TASK OBJECTIVE >> Output every line of the material exactly, omitting images.
# Start of MATERIAL FOR THIS EXERCISE
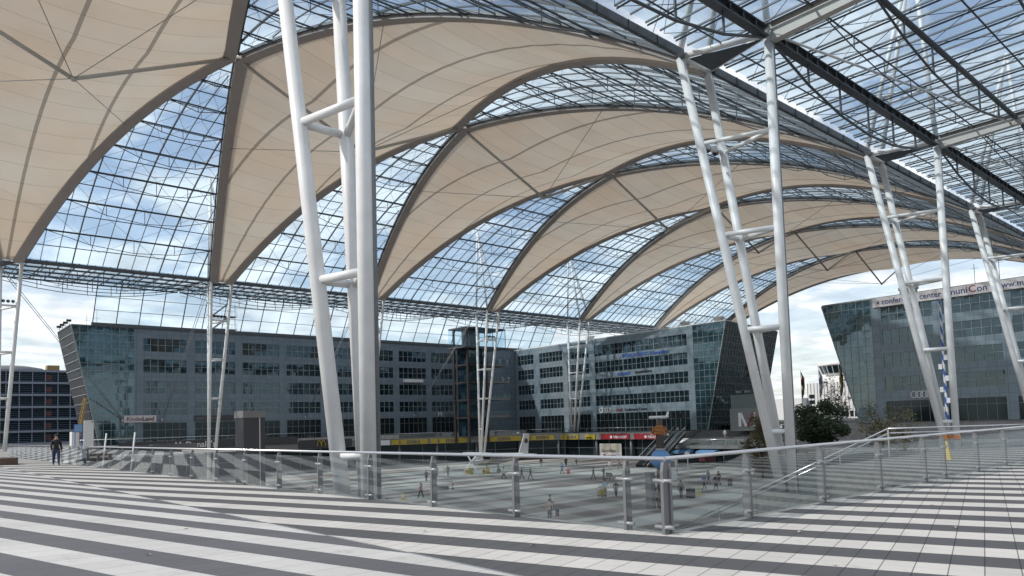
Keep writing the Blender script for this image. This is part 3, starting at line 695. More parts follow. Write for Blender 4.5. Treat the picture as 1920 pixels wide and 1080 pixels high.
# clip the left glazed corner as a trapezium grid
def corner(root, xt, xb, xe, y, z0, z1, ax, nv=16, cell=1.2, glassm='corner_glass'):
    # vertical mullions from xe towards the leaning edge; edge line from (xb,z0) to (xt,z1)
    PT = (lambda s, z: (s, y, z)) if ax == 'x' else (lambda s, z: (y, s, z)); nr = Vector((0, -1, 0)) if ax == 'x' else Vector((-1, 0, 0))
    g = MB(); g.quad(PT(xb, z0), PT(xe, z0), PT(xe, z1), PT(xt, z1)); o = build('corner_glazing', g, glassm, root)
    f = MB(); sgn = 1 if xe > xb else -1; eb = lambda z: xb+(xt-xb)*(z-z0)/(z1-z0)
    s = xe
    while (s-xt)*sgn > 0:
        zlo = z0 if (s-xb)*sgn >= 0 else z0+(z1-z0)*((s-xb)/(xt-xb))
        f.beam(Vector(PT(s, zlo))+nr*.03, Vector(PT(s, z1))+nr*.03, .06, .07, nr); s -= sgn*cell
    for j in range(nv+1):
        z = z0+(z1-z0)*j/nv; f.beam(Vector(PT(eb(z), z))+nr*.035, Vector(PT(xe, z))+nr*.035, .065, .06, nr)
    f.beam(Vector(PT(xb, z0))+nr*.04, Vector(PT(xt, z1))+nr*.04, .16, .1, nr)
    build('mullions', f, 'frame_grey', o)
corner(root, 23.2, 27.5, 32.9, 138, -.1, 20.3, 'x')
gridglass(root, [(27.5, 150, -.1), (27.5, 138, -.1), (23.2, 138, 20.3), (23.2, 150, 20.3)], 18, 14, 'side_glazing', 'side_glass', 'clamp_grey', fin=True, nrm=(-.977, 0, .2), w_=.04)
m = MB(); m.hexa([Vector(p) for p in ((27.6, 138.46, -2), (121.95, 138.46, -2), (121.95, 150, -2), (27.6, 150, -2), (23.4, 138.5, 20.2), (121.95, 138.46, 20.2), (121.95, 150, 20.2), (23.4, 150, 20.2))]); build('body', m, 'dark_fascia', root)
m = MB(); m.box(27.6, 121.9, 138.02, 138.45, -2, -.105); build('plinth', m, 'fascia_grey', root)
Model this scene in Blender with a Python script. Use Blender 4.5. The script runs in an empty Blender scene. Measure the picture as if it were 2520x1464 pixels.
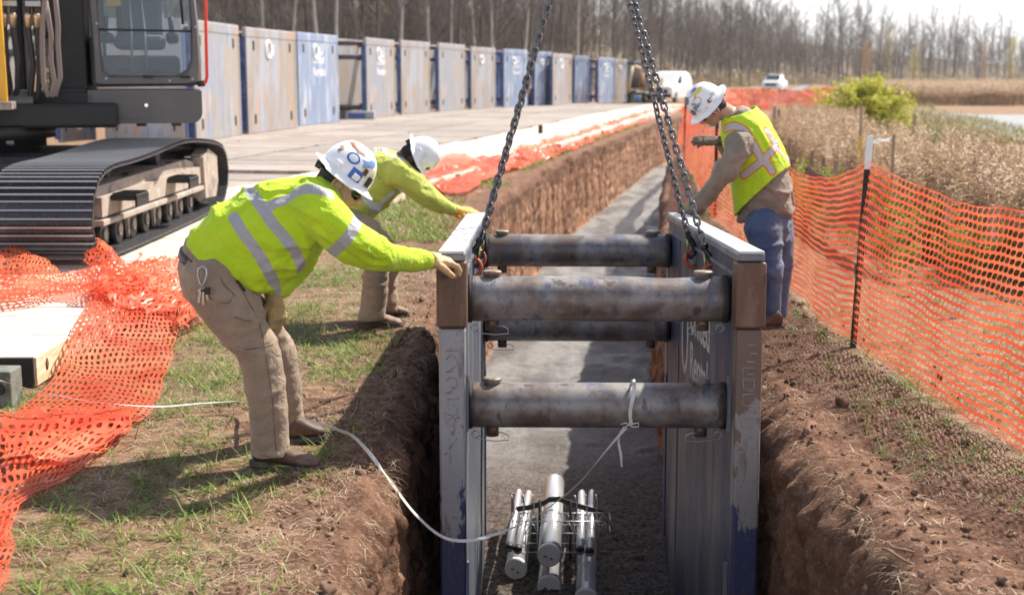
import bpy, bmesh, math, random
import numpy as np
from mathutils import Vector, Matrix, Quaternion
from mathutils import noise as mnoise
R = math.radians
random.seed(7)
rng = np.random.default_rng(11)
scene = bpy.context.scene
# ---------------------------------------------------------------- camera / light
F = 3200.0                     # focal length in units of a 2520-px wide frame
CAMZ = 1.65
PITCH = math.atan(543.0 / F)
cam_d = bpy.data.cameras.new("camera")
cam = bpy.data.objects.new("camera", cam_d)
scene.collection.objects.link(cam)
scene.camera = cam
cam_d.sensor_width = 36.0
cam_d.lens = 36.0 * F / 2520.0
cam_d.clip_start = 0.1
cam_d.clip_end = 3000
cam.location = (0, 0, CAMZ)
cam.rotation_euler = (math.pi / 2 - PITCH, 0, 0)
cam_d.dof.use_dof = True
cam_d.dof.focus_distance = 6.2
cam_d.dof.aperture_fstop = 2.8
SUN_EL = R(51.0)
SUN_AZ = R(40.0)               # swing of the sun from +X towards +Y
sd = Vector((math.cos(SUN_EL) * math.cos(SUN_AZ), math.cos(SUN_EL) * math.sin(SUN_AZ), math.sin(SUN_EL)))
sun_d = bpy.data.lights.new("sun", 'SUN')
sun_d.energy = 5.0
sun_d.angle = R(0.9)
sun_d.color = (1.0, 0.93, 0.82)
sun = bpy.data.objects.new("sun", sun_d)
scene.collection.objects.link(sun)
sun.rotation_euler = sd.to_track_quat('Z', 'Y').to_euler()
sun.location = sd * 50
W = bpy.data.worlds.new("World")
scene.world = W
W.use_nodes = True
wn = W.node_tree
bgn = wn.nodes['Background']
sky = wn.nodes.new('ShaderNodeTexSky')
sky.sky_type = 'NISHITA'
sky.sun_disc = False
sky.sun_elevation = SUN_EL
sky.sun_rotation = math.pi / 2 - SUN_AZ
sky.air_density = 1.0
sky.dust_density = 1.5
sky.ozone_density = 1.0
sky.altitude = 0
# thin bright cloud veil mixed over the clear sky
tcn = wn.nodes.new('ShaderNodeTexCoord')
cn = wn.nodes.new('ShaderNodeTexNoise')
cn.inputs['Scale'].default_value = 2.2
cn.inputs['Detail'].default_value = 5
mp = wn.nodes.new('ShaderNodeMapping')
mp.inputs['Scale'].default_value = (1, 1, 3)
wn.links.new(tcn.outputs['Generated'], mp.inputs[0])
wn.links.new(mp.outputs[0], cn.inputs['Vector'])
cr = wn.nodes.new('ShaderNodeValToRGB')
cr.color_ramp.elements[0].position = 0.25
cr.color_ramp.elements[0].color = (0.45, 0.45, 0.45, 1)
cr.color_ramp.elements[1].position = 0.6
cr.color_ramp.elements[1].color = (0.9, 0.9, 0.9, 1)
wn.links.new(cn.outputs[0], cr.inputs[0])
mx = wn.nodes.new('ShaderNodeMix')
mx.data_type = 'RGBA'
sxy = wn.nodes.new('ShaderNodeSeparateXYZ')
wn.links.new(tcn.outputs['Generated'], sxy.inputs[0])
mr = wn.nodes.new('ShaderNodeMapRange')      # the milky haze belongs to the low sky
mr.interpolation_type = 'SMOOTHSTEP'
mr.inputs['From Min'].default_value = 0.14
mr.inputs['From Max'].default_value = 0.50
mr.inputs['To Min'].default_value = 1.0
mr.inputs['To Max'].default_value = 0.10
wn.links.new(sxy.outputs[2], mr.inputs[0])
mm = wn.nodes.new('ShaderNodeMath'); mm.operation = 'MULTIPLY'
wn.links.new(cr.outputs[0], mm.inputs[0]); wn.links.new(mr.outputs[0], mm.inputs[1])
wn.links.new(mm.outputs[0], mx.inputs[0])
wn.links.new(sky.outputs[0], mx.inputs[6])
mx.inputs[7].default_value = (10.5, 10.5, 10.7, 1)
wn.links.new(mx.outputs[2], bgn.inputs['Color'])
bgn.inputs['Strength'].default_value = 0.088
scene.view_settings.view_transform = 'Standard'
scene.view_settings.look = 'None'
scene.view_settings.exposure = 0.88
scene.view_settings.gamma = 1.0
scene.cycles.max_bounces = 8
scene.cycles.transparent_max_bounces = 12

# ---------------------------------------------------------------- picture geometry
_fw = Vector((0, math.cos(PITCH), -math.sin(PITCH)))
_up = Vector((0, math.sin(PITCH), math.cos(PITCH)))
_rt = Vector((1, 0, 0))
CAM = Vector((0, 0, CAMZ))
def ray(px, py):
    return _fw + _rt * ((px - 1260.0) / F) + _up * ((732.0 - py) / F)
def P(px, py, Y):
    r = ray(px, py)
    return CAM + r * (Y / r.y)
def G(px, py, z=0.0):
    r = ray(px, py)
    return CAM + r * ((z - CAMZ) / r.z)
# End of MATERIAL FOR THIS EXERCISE
REPLY >>
Keep writing the Blender script for this image. This is part 3, starting at line 695. More parts follow. Write for Blender 4.5. Treat the picture as 1920 pixels wide and 1080 pixels high.
# clip the left glazed corner as a trapezium grid
def corner(root, xt, xb, xe, y, z0, z1, ax, nv=16, cell=1.2, glassm='corner_glass'):
    # vertical mullions from xe towards the leaning edge; edge line from (xb,z0) to (xt,z1)
    PT = (lambda s, z: (s, y, z)) if ax == 'x' else (lambda s, z: (y, s, z)); nr = Vector((0, -1, 0)) if ax == 'x' else Vector((-1, 0, 0))
    g = MB(); g.quad(PT(xb, z0), PT(xe, z0), PT(xe, z1), PT(xt, z1)); o = build('corner_glazing', g, glassm, root)
    f = MB(); sgn = 1 if xe > xb else -1; eb = lambda z: xb+(xt-xb)*(z-z0)/(z1-z0)
    s = xe
    while (s-xt)*sgn > 0:
        zlo = z0 if (s-xb)*sgn >= 0 else z0+(z1-z0)*((s-xb)/(xt-xb))
        f.beam(Vector(PT(s, zlo))+nr*.03, Vector(PT(s, z1))+nr*.03, .06, .07, nr); s -= sgn*cell
    for j in range(nv+1):
        z = z0+(z1-z0)*j/nv; f.beam(Vector(PT(eb(z), z))+nr*.035, Vector(PT(xe, z))+nr*.035, .065, .06, nr)
    f.beam(Vector(PT(xb, z0))+nr*.04, Vector(PT(xt, z1))+nr*.04, .16, .1, nr)
    build('mullions', f, 'frame_grey', o)
corner(root, 23.2, 27.5, 32.9, 138, -.1, 20.3, 'x')
gridglass(root, [(27.5, 150, -.1), (27.5, 138, -.1), (23.2, 138, 20.3), (23.2, 150, 20.3)], 18, 14, 'side_glazing', 'side_glass', 'clamp_grey', fin=True, nrm=(-.977, 0, .2), w_=.04)
m = MB(); m.hexa([Vector(p) for p in ((27.6, 138.46, -2), (121.95, 138.46, -2), (121.95, 150, -2), (27.6, 150, -2), (23.4, 138.5, 20.2), (121.95, 138.46, 20.2), (121.95, 150, 20.2), (23.4, 150, 20.2))]); build('body', m, 'dark_fascia', root)
m = MB(); m.box(27.6, 121.9, 138.02, 138.45, -2, -.105); build('plinth', m, 'fascia_grey', root)
Model this scene in Blender with a Python script. Use Blender 4.5. The script runs in an empty Blender scene. Measure the picture as if it were 2520x1464 pixels.
import bpy, bmesh, math, random
import numpy as np
from mathutils import Vector, Matrix, Quaternion
from mathutils import noise as mnoise
R = math.radians
random.seed(7)
rng = np.random.default_rng(11)
scene = bpy.context.scene
# ---------------------------------------------------------------- camera / light
F = 3200.0                     # focal length in units of a 2520-px wide frame
CAMZ = 1.65
PITCH = math.atan(543.0 / F)
cam_d = bpy.data.cameras.new("camera")
cam = bpy.data.objects.new("camera", cam_d)
scene.collection.objects.link(cam)
scene.camera = cam
cam_d.sensor_width = 36.0
cam_d.lens = 36.0 * F / 2520.0
cam_d.clip_start = 0.1
cam_d.clip_end = 3000
cam.location = (0, 0, CAMZ)
cam.rotation_euler = (math.pi / 2 - PITCH, 0, 0)
cam_d.dof.use_dof = True
cam_d.dof.focus_distance = 6.2
cam_d.dof.aperture_fstop = 2.8
SUN_EL = R(51.0)
SUN_AZ = R(40.0)               # swing of the sun from +X towards +Y
sd = Vector((math.cos(SUN_EL) * math.cos(SUN_AZ), math.cos(SUN_EL) * math.sin(SUN_AZ), math.sin(SUN_EL)))
sun_d = bpy.data.lights.new("sun", 'SUN')
sun_d.energy = 5.0
sun_d.angle = R(0.9)
sun_d.color = (1.0, 0.93, 0.82)
sun = bpy.data.objects.new("sun", sun_d)
scene.collection.objects.link(sun)
sun.rotation_euler = sd.to_track_quat('Z', 'Y').to_euler()
sun.location = sd * 50
W = bpy.data.worlds.new("World")
scene.world = W
W.use_nodes = True
wn = W.node_tree
bgn = wn.nodes['Background']
sky = wn.nodes.new('ShaderNodeTexSky')
sky.sky_type = 'NISHITA'
sky.sun_disc = False
sky.sun_elevation = SUN_EL
sky.sun_rotation = math.pi / 2 - SUN_AZ
sky.air_density = 1.0
sky.dust_density = 1.5
sky.ozone_density = 1.0
sky.altitude = 0
# thin bright cloud veil mixed over the clear sky
tcn = wn.nodes.new('ShaderNodeTexCoord')
cn = wn.nodes.new('ShaderNodeTexNoise')
cn.inputs['Scale'].default_value = 2.2
cn.inputs['Detail'].default_value = 5
mp = wn.nodes.new('ShaderNodeMapping')
mp.inputs['Scale'].default_value = (1, 1, 3)
wn.links.new(tcn.outputs['Generated'], mp.inputs[0])
wn.links.new(mp.outputs[0], cn.inputs['Vector'])
cr = wn.nodes.new('ShaderNodeValToRGB')
cr.color_ramp.elements[0].position = 0.25
cr.color_ramp.elements[0].color = (0.45, 0.45, 0.45, 1)
cr.color_ramp.elements[1].position = 0.6
cr.color_ramp.elements[1].color = (0.9, 0.9, 0.9, 1)
wn.links.new(cn.outputs[0], cr.inputs[0])
mx = wn.nodes.new('ShaderNodeMix')
mx.data_type = 'RGBA'
sxy = wn.nodes.new('ShaderNodeSeparateXYZ')
wn.links.new(tcn.outputs['Generated'], sxy.inputs[0])
mr = wn.nodes.new('ShaderNodeMapRange')      # the milky haze belongs to the low sky
mr.interpolation_type = 'SMOOTHSTEP'
mr.inputs['From Min'].default_value = 0.14
mr.inputs['From Max'].default_value = 0.50
mr.inputs['To Min'].default_value = 1.0
mr.inputs['To Max'].default_value = 0.10
wn.links.new(sxy.outputs[2], mr.inputs[0])
mm = wn.nodes.new('ShaderNodeMath'); mm.operation = 'MULTIPLY'
wn.links.new(cr.outputs[0], mm.inputs[0]); wn.links.new(mr.outputs[0], mm.inputs[1])
wn.links.new(mm.outputs[0], mx.inputs[0])
wn.links.new(sky.outputs[0], mx.inputs[6])
mx.inputs[7].default_value = (10.5, 10.5, 10.7, 1)
wn.links.new(mx.outputs[2], bgn.inputs['Color'])
bgn.inputs['Strength'].default_value = 0.088
scene.view_settings.view_transform = 'Standard'
scene.view_settings.look = 'None'
scene.view_settings.exposure = 0.88
scene.view_settings.gamma = 1.0
scene.cycles.max_bounces = 8
scene.cycles.transparent_max_bounces = 12

# ---------------------------------------------------------------- picture geometry
_fw = Vector((0, math.cos(PITCH), -math.sin(PITCH)))
_up = Vector((0, math.sin(PITCH), math.cos(PITCH)))
_rt = Vector((1, 0, 0))
CAM = Vector((0, 0, CAMZ))
def ray(px, py):
    return _fw + _rt * ((px - 1260.0) / F) + _up * ((732.0 - py) / F)
def P(px, py, Y):
    r = ray(px, py)
    return CAM + r * (Y / r.y)
def G(px, py, z=0.0):
    r = ray(px, py)
    return CAM + r * ((z - CAMZ) / r.z)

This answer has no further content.